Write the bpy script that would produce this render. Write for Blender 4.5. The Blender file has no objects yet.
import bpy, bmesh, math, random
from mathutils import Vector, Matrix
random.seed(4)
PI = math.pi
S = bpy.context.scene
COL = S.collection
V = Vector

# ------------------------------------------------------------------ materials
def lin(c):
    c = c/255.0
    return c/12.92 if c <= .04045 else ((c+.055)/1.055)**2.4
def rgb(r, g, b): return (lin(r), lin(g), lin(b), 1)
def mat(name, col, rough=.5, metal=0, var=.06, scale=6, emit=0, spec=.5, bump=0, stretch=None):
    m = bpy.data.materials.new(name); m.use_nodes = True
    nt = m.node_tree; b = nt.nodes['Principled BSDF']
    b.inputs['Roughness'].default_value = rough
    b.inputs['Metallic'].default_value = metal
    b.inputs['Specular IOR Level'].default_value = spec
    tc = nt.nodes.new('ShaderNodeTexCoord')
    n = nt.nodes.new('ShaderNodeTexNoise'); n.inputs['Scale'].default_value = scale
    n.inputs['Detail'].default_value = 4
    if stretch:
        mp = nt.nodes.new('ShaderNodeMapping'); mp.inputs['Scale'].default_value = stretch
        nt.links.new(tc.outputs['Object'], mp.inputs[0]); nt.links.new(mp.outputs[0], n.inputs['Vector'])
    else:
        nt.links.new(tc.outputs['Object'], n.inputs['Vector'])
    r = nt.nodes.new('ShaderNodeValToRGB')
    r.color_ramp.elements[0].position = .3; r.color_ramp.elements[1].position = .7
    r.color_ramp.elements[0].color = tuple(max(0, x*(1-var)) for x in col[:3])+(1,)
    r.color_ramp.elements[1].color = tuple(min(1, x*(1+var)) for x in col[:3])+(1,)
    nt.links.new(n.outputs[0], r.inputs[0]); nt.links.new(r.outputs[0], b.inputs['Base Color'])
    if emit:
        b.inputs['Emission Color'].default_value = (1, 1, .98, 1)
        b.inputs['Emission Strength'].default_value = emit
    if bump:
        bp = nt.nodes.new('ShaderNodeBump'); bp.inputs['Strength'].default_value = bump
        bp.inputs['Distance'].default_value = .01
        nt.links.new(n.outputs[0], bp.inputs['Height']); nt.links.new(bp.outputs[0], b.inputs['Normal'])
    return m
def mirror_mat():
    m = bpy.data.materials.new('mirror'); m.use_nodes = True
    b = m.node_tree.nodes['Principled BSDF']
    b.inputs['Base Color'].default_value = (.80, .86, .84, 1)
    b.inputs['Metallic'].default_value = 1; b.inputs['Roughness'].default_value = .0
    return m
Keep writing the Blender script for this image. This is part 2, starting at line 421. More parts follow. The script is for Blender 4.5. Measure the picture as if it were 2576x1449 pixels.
···
Which lines hold the word "this"? Copy all of them.

Write the bpy script that would produce this render. Write for Blender 4.5. The Blender file has no objects yet.
Keep writing the Blender script for this image. This is part 2, starting at line 421. More parts follow. The script is for Blender 4.5. Measure the picture as if it were 2576x1449 pixels.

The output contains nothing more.